Freshwater moving downdip from the recharge zone in the Carrizo-Wilcox aquifer converges with saltwater and hydrocarbons moving updip from a geopressured zone beneath the coastal plain of the Gulf of Mexico. The convergence zone is marked by a hydraulic-gradient reversal, “updip” oil fields, and the downdip limit of potable water beyond which there is a marked increase in salinity. The major elements of the convergence zone might have been in place since ~20 mya with formation of the geopressured zone and groundwater circulation in the updip coastal aquifer following coastal-plain uplift, incision of river valleys, and lowering of base level. Circulation of meteoric water during the remainder of the Cenozoic gradually would have displaced seawater from well-interconnected sandstones downdip of the recharge zone, leaving diluted seawater and saline basinal water in muddy deposits and poorly interconnected sandstones and in the section downdip of the convergence zone.
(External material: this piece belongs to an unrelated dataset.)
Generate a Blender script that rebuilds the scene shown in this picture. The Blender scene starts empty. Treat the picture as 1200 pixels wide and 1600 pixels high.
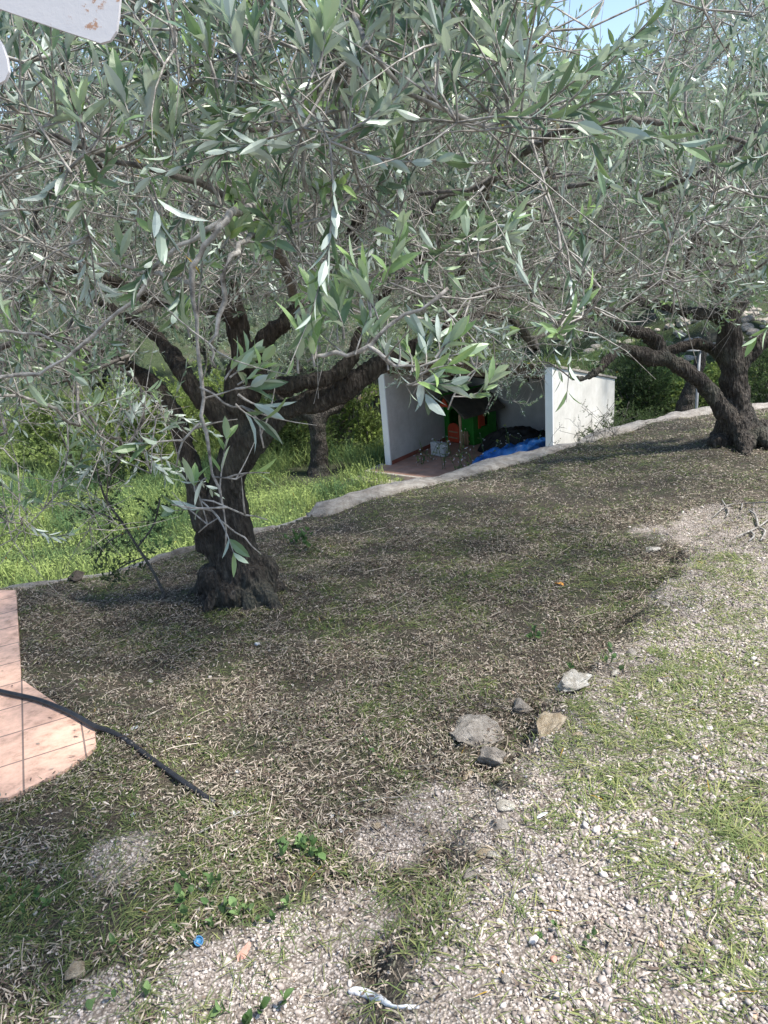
import bpy, math
import numpy as np
from mathutils import Matrix, Vector
R = math.radians
rng = np.random.default_rng(7)
sc = bpy.context.scene
# ------------------------------------------------------------------ camera, sky, sun, exposure
PITCH, ROLL, FPX = R(19), R(5), 1155.0
CAM = np.array([0, 0, 1.6])
_f = np.array([0, math.cos(PITCH), -math.sin(PITCH)])
_u0 = np.array([0, math.sin(PITCH), math.cos(PITCH)]); _r0 = np.array([1.0, 0, 0])
_r = _r0 * math.cos(ROLL) - _u0 * math.sin(ROLL)
_u = _u0 * math.cos(ROLL) + _r0 * math.sin(ROLL)
cd = bpy.data.cameras.new('camera'); cam = bpy.data.objects.new('camera', cd)
sc.collection.objects.link(cam); sc.camera = cam
cd.sensor_width = 36; cd.sensor_fit = 'AUTO'; cd.lens = 36 * FPX / 1600; cd.clip_start = 0.02; cd.clip_end = 600
cam.matrix_world = Matrix(((_r[0], _u[0], -_f[0], CAM[0]), (_r[1], _u[1], -_f[1], CAM[1]), (_r[2], _u[2], -_f[2], CAM[2]), (0, 0, 0, 1)))
SUN_EL, SUN_AZ = R(60), R(108)          # azimuth clockwise from +Y: high sun to the right, a little behind the camera
w = bpy.data.worlds.new("World"); sc.world = w; w.use_nodes = True
nt = w.node_tree; bg = nt.nodes['Background']
sky = nt.nodes.new('ShaderNodeTexSky'); sky.sky_type = 'NISHITA'; sky.sun_disc = False
sky.sun_elevation = SUN_EL; sky.sun_rotation = SUN_AZ; sky.air_density = 1.0; sky.dust_density = 0.3; sky.ozone_density = 1.0
hs = nt.nodes.new('ShaderNodeHueSaturation'); hs.inputs['Saturation'].default_value = .95; nt.links.new(sky.outputs[0], hs.inputs['Color']); nt.links.new(hs.outputs[0], bg.inputs[0]); bg.inputs[1].default_value = 0.095
sl = bpy.data.lights.new('sun', 'SUN'); sun = bpy.data.objects.new('sun', sl); sc.collection.objects.link(sun)
sl.energy = 3.3; sl.angle = R(8); sl.color = (1, .955, .88)
_sd = Vector((math.sin(SUN_AZ) * math.cos(SUN_EL), math.cos(SUN_AZ) * math.cos(SUN_EL), math.sin(SUN_EL)))
sun.rotation_euler = _sd.to_track_quat('Z', 'Y').to_euler()
sc.view_settings.view_transform = 'Standard'; sc.view_settings.look = 'None'
sc.view_settings.exposure = 1.42; sc.view_settings.gamma = 1
sc.cycles.max_bounces = 6; sc.cycles.diffuse_bounces = 3; sc.cycles.transparent_max_bounces = 4
sc.cycles.transmission_bounces = 3; sc.cycles.use_denoising = True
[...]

To quantify the rate of displacement of marine water by the recharging meteoric water, a vertical cross-sectional numerical model of flow of variable-density groundwater was built using the Argus ONE modeling interface and run using SUTRA. Model calibration is checked against the mapped updip-downdip profiles of salinity and fluid pressure in the aquifer. Boundary conditions along the sides of the model include a formation-specific recharge flux applied at the outcrop, a hydrostatic pressure-depth gradient (~9.8 MPa/km) along the upper contact of the artesian aquifer, a specified pressure-depth gradient (~16 MPpa/km) representing the updip limit of the geopressured zone, and a no-flow boundary at the aquifer's basal contact with Cretaceous marine rocks. The aquifer is assumed to have been filled with Eocene seawater at the start of the simulation. The position and width of the convergence zone appear to agree remarkably well between the mapped salinity profile and the simulated steady-state salinity distribution. The simulated rate of seawater displacement and approach to the steady-state salinity profile are sensitive to various physical parameters, boundary fluxes, and other model assumptions.